Ese otro maléfico estaba conformado por los representantes de
la vieja clase burguesa o los aviesos emisarios del mundo imperialista. Por
consiguiente, se dio la paradoja de que la afirmación de un pueblo unido se hizo
a costa de instalar una nueva división entre el pueblo-uno y el otro. La
conservación de la pureza y unidad del cuerpo social requería la eliminación de
los disidentes, de los enemigos del pueblo que sólo podían representar intereses
inconfesables. No se piense que esta visión de la izquierda es algo anacrónico
que ha quedado como mero residuo de ciertas tribus ideológicas de reducido
tamaño, expuestas a la mirada curiosa de los antropólogos. Sobrevive, todavía,
como trasfondo ideológico de un grupo de intelectuales de izquierda que, en la
Argentina, ofrecen su apoyo incondicional al Gobierno y caracterizan como "nueva
derecha" a todo el arco opositor que va desde el insobornable Pino Solanas,
pasando por la coalición radical, hasta la alianza más moderada de Solá-Macri-De
Narváez.
La visión interesada que presenta a un pueblo sufriente
galvanizado alrededor de un Gobierno que soporta el asedio de minorías
oligárquicas dominadas por un ánimo "destituyente" no está demasiado alejada de
la visión leninista de los "enemigos del pueblo". Si bien es comprensible
que quienes ven en peligro los privilegios que da el poder hagan un llamado al
cierre de filas, desde una perspectiva democrática es inaceptable una
caracterización que descalifica a la oposición colocándola en el lugar de un
enemigo sustancial. La democracia moderna, a diferencia de los totalitarismos,
está caracterizada por ofrecer la movilidad de las élites gobernantes, al menos
como posibilidad, de modo de que la presencia de una oposición política y
parlamentaria estructurada es un ingrediente sustancial del juego democrático.

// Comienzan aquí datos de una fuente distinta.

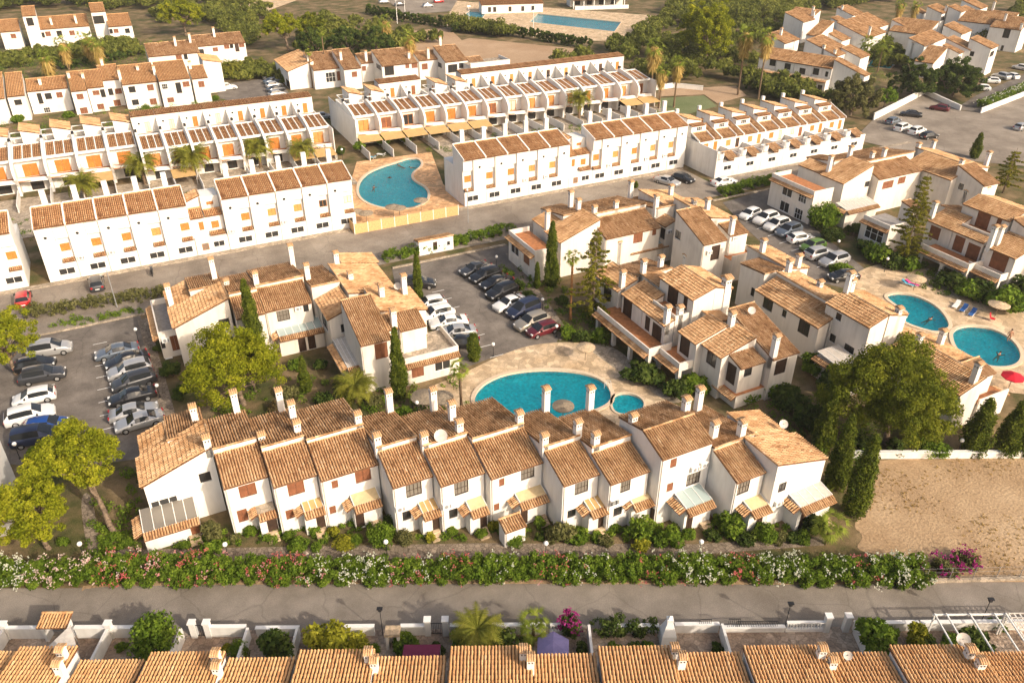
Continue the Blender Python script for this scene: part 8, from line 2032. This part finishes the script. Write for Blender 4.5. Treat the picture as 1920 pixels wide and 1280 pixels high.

Inclusive para algunos clásicos, entre los que se encuentra Benjamin Constant,
la existencia de un modelo gobierno-oposición representa un mecanismo de
limitación del poder superior al que ofrece la clásica separación de los tres
poderes.
La labor de la oposición pone al Gobierno a prueba, le obliga
a explicarse, a justificar sus acciones y rendir cuenta de los resultados. De
algún modo, racionaliza el debate que gira entonces sobre las acciones
emprendidas, los fallos de diagnóstico y las medidas que se deben adoptar para
corregir el rumbo.
La democracia es un régimen que desconfía del poder y
necesita interrogarse sobre el modo en que ese poder se gestiona. Si toda esta
función crítica la atribuimos al designio malévolo de los enemigos del pueblo,
lo que estamos haciendo es eludir la escucha democrática, impidiendo que afloren
los errores, algo inevitable en toda acción humana, máxime en una labor política
bastante alejada de la labor científica.
En política, la sordera ha sido siempre el factor fundamental
que ha precipitado la llegada anticipada de todos los fracasos.